Eu sou mesmo assim, gosto de coisas antigas, principalmente rádios e objetos de uso geral usados noutros tempos, como, por exemplo, candeeiros, máquinas de petróleo, telefones, etc.
Lá por 2005, em que andava mais entusiasmado em comprar rádios, depois começou a ser um hobby muito caro, em conversa com um amigo que vive na Hungria, perguntei-lhe se por lá não haveria algum rádio interessante, do tempo da URSS, daqueles feitos pelo regime e para o regime, tal como acontecia com os Travant.(*)
De fato, a antiga RDA fabricava um recetor extremamente simples, frágil e com apenas duas emissoras de rádio, pré sintonizadas num comutador de 2 posições.
O meu amigo conseguiu num antiquário um em excelente estado. O preço era, para a nossa fasquia de comprador europeu, uma pechincha, 20 euros.
Venha lá o rádio. Dei-lhe as indicações para fazer uma boa embalagem e tratei de encontrar alguma transportadora.
Pensava eu que na Hungria operavam transportadoras comuns como temos no resto da Europa, DHL, UPS, Chronopost, etc. Apenas operava a UPS e queria 300 euros pelo transporte para Portugal. Era o resultado da falta de concorrência.
A única possibilidade era o transporte por correio normal.
Reforcei o pedido para que a embalagem fosse bem feita uma vez que a viagem seria longa e os trambolhões, muitos. O custo, ainda assim, não era muito generoso, mas era a única alternativa.
Embalado, enviado, começou a espera.
As semanas passaram, passou um mês, passou quase outro e nada do rádio.
Não tinha qualquer referência, nem número de registo, nem paradeiro. Reclamei nos correios mas a única solução seria esperar e rezar para que não se perdesse.
Um dia o carteiro chegou com um aviso para levantar o rádio. Foi sorte, porque no dia seguinte iria viajar de férias para o estrangeiro.

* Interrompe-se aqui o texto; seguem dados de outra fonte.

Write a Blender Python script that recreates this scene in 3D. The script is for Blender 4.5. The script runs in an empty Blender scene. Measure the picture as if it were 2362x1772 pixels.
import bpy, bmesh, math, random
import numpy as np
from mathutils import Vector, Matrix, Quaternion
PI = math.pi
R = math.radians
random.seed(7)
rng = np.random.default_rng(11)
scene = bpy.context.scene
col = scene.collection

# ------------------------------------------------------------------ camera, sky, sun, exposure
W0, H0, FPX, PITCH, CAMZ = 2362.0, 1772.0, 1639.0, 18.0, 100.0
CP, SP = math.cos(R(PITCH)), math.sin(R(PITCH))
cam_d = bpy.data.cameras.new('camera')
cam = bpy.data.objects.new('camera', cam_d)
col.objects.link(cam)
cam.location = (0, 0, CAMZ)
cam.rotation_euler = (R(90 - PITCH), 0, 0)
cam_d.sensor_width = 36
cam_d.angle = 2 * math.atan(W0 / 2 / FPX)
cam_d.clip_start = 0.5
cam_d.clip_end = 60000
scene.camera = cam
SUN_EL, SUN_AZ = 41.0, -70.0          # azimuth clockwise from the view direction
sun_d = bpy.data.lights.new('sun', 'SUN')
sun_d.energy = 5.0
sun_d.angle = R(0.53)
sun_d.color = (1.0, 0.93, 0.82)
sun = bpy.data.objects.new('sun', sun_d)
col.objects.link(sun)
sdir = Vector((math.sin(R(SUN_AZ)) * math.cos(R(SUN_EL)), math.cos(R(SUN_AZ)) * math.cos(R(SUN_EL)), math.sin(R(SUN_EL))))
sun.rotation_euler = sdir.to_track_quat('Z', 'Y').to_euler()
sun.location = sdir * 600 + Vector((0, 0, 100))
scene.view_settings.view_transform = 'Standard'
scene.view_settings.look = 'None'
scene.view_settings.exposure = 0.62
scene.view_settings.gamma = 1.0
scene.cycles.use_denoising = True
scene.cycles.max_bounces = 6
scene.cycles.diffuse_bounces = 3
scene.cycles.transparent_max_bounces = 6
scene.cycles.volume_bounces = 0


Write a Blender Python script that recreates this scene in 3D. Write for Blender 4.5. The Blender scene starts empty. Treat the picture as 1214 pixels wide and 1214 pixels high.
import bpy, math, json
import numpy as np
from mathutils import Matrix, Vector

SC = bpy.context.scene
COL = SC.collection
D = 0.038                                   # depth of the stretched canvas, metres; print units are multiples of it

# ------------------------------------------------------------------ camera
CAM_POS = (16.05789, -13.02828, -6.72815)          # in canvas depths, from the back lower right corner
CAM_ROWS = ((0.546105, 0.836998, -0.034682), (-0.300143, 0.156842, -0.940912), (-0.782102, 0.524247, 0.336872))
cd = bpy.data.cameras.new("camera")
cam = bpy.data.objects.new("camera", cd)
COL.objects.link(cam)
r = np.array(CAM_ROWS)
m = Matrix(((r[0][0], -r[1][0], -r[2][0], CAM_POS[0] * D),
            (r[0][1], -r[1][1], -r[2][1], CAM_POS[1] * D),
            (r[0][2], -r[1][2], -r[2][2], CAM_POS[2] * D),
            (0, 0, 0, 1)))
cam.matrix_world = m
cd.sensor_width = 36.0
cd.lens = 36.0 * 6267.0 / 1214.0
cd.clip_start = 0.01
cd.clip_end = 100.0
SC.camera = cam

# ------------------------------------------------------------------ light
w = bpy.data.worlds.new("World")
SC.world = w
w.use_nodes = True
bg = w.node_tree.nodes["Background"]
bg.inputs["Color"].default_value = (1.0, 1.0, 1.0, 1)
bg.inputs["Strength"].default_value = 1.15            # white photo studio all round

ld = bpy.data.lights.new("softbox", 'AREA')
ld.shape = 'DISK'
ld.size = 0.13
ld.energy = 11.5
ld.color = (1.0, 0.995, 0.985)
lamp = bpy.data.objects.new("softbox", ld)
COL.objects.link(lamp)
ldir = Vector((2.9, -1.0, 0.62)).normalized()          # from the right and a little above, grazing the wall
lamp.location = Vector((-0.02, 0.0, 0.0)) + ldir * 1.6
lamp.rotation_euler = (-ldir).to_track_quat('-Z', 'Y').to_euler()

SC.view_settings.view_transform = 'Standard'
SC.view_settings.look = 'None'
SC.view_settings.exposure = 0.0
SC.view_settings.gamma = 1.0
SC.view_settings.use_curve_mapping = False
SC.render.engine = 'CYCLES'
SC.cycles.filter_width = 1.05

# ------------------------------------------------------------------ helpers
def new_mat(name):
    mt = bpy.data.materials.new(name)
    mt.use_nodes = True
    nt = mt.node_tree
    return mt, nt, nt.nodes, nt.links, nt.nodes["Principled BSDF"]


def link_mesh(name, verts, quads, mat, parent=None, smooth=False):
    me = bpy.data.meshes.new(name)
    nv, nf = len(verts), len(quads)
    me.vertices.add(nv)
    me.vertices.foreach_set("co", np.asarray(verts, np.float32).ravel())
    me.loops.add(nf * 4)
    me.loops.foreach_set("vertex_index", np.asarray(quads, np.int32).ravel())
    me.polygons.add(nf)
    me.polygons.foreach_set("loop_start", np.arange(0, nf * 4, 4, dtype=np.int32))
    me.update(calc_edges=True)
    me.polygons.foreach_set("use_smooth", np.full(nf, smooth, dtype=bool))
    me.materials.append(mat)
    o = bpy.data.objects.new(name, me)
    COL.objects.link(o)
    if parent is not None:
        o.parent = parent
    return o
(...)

E lá fui eu levantar o caixote.
Surpresa! Estava num mísero estado, todo rasgado e aberto.
Quando cheguei a casa, ao abrir o que ainda faltava, verifiquei que o rádio estava todo partido. Caixa em vários pedaços, uma válvula quebrada e o chassis amassado.
Fiquei desolado e, para não pensar mais no assunto, pelo menos naquela altura, fechei a caixa e levei para o sótão.
Passaram-se alguns meses. Um dia resolvi voltar a abrir a caixa e reavaliar o estrago. O chassis era fino, não seria difícil reparar o estrago. A válvula não era identificada, mas, como o rádio nunca voltaria a funcionar, encontrei outra fisicamente semelhante. Pior era a caixa, tanto mais que a bricolage em madeira nunca foi o meu forte.
Mas achei que era uma peça interessante, representante de uma época e símbolo da filosofia de vida de um povo que teve pouca sorte depois da segunda guerra.
Entreguei os pedaços da caixa a um restaurador muito competente, que já me tinha feito outros trabalhos anteriormente. O rádio ficou como se pode ver, impecável, não ostentando qualquer marca do acidente que sofreu. E foram mais 50 euros!
No fim, algo que era tentadoramente barato, acabou por ficar por mais do que estava na conta. Mas valeu a pena, foi mais um salvo do contentor do lixo!
(*)O Trabant (companheiro de viagem, em alemão) foi um automóvel produzido pela VEB Sachsenring Automobilwerke, resultado da fusão das antigas Audi e Horch, na Alemanha democrática, entre 1957 e 1991.
Por ser de construção extremamente frágil e de prestações técnicas muito modestas, era considerado o carro do povo.